The Bradbury & Baeyens (2002) model does not take into account the electrostatic phenomena in the bentonite (see, e.g. Bourg et al., 2007), which could also affect the modelling results. Bourg et al. (2007) also showed that none of the available surface complexation models work over the entire set of experimental conditions, which in our case are extended to high CO2 fugacity. Additionally, in the experiment, some complexes can form, for example with CO2 (g), which can interact with the surface complexation sites and could induce some effects on the results. The calibration, due to the fact that the reference electrodes did not work very well in acidic conditions, could affect the experimental results. Thus, additional experiments are needed to confirm these measurements and to understand the phenomena in bentonite better.

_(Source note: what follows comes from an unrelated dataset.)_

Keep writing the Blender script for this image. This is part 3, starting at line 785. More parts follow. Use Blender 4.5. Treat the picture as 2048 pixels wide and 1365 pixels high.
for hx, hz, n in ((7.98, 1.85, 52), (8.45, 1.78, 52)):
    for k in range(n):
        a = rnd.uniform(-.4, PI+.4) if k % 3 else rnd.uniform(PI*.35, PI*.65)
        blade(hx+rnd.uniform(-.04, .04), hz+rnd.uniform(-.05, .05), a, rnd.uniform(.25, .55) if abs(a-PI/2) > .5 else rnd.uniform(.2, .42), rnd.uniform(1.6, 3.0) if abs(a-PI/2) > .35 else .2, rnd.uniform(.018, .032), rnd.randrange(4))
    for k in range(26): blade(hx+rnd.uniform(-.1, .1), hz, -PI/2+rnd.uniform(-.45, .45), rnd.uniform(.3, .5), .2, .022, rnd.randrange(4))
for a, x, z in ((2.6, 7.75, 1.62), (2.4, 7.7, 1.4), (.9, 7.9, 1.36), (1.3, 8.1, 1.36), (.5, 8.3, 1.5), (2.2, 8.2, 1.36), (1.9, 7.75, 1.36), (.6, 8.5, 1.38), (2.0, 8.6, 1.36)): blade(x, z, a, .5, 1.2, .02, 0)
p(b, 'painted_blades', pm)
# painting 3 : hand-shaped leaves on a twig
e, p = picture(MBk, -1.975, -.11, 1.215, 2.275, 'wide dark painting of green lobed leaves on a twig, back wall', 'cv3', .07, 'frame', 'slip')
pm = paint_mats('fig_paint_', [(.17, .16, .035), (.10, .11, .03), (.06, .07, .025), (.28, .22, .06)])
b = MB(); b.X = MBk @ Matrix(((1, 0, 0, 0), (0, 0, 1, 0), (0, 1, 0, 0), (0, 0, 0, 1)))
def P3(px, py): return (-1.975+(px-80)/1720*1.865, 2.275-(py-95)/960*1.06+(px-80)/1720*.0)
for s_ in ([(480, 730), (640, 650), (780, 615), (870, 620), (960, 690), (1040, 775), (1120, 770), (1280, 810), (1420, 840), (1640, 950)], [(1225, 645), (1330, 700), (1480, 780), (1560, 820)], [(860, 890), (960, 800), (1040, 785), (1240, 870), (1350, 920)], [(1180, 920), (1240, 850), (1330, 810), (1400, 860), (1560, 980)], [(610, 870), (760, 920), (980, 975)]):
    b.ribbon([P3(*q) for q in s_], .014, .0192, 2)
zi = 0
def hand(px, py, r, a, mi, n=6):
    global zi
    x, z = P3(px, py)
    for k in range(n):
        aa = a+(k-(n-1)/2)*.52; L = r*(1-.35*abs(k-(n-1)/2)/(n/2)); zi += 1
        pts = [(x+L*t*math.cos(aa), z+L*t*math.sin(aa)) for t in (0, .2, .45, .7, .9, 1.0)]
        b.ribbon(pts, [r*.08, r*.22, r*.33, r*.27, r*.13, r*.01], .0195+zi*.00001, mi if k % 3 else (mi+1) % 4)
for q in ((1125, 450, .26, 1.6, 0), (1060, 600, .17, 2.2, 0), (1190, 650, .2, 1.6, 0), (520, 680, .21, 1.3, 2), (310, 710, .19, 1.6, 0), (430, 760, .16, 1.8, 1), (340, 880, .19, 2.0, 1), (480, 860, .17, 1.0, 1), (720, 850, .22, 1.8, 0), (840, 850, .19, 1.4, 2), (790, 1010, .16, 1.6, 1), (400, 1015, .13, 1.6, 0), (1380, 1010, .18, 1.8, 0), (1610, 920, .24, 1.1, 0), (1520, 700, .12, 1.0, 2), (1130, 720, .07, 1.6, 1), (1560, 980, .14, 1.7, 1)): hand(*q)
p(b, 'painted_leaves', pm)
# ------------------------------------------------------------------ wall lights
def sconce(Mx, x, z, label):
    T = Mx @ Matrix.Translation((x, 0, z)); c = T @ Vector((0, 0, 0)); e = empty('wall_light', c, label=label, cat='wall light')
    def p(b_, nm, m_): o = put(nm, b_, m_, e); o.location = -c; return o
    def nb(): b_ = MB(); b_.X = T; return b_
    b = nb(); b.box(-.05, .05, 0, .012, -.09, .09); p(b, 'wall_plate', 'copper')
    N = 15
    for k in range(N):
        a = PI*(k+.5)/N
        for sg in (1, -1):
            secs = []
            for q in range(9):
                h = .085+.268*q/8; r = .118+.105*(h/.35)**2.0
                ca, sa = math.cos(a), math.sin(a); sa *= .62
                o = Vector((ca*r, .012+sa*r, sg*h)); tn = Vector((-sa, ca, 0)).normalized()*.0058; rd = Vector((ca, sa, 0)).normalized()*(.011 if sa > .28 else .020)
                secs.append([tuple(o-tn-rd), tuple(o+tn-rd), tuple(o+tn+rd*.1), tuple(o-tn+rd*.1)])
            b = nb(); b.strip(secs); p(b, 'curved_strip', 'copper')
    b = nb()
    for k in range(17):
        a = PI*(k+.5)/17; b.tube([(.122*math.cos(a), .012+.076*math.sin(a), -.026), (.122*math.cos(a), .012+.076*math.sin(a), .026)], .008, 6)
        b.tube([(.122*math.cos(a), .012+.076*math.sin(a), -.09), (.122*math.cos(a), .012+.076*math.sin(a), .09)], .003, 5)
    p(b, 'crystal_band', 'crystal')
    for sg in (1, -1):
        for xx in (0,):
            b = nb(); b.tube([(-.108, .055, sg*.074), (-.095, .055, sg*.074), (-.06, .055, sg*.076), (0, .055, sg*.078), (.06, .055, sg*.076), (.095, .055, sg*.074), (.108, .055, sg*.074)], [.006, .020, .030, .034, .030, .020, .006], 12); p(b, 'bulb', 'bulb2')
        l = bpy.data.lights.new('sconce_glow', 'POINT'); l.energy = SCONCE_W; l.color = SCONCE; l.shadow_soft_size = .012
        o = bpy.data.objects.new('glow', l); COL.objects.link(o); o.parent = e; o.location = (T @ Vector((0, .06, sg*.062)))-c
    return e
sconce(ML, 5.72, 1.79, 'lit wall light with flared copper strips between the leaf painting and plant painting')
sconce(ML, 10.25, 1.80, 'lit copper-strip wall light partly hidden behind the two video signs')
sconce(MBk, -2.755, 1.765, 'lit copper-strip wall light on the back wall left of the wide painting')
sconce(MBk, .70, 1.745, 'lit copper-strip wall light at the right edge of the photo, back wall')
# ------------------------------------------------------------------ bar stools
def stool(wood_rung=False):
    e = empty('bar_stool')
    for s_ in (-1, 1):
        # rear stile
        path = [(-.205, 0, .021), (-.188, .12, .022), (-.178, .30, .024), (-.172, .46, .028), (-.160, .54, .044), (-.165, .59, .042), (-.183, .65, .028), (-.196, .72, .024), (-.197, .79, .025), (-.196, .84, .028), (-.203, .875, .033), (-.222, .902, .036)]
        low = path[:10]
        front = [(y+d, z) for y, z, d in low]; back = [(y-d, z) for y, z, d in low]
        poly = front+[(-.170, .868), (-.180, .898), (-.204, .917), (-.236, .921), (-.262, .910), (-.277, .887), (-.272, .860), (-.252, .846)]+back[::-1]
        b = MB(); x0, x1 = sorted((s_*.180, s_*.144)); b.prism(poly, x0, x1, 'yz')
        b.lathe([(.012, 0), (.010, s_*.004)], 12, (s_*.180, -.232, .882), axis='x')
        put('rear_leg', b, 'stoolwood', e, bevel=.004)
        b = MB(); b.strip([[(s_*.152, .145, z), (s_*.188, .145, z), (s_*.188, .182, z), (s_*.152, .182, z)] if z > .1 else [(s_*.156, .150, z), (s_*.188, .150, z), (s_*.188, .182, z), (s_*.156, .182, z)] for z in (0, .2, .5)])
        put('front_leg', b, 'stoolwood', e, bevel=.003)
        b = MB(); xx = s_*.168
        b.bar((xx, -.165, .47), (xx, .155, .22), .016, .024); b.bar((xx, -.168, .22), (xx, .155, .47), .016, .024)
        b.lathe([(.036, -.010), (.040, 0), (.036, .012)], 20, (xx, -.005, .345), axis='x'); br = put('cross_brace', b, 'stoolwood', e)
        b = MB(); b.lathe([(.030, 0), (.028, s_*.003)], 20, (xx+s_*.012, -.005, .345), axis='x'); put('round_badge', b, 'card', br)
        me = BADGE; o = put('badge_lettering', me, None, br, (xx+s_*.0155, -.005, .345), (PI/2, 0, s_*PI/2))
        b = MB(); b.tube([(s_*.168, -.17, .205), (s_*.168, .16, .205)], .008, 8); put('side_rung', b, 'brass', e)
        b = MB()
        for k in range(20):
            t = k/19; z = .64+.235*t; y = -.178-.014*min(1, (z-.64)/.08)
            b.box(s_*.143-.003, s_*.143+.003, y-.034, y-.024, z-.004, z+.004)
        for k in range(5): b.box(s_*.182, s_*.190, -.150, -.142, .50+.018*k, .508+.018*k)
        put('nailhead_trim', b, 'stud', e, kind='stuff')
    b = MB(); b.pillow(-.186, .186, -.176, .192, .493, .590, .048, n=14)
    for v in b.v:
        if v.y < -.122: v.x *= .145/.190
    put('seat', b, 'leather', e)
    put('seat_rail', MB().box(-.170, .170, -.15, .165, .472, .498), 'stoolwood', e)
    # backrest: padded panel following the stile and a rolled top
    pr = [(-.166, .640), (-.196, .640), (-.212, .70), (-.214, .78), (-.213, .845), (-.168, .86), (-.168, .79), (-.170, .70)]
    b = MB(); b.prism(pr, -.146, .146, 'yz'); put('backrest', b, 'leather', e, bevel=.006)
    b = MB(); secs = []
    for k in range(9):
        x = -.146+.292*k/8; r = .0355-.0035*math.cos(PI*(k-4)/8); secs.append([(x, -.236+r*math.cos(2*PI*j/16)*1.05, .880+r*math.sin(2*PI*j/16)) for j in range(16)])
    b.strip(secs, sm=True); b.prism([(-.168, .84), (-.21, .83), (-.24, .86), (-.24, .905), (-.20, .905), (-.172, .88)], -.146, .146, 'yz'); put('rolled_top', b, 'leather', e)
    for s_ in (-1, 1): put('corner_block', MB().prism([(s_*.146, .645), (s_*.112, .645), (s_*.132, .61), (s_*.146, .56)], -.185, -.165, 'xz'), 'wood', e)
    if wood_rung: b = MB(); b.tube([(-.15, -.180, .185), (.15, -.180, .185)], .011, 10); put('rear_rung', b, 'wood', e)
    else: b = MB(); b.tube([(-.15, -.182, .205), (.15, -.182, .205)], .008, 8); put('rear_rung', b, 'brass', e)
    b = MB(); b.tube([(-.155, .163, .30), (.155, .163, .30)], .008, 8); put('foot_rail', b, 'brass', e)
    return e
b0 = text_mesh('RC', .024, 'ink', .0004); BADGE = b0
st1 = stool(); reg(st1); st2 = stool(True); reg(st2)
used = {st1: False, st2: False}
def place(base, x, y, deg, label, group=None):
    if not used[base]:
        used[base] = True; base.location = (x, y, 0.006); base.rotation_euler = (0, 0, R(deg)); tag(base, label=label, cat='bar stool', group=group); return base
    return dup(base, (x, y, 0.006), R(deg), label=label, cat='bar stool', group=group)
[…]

As can be seen, it is not possible to get the modelling results to match the experimental results perfectly. We tried to change the number of surface sites, but this just changed the point at which the pH starts to decrease from the original value. Changing the diffusion coefficient also affected this point, but the pH does not fall lower in the model owing to the external water in the model not having as low a value as in the experiment. The effect of calcite and gypsum minerals were also tested and it seems that in the compacted system the only feature buffering the pH changes is the surface protonation sites (as the water amount compared to the surface site amounts is very small). Gypsum dissolves after 50 days in the model and calcite is first precipitated but starts to dissolve after the gypsum is dissolved; however, the total amount is the same as the original amount at the end of the test time. The calcium fraction increases in the exchanger phase due to dissolving gypsum from 28% to 31%. The modelled calcium amounts in fluid, rock (minerals) and sorbate (cation exchanger) can be seen from Fig. 5.

Conclusions

We can see that the bentonite buffering capacity in the kind of conditions where the water/bentonite ratio is high does not prevent pH changes which happen rapidly after 20 days. The only feature buffering the pH changes inside compacted bentonite seems to be the surface protonation sites which can buffer the changes at about 0.3 pH units. However, reactions which have not been previously identified and contribute to the pH drop in addition to CO2 equilibrium might also occur. Thus, we propose that more results are needed to conclude which kinds of phenomena occur inside the bentonite and whether the electrode calibration was the only reason for such low pH values.

The research leading to these results has received funding from the Finnish Research Programme on Nuclear Waste Management (KYT) 2011-2014 (BOA project).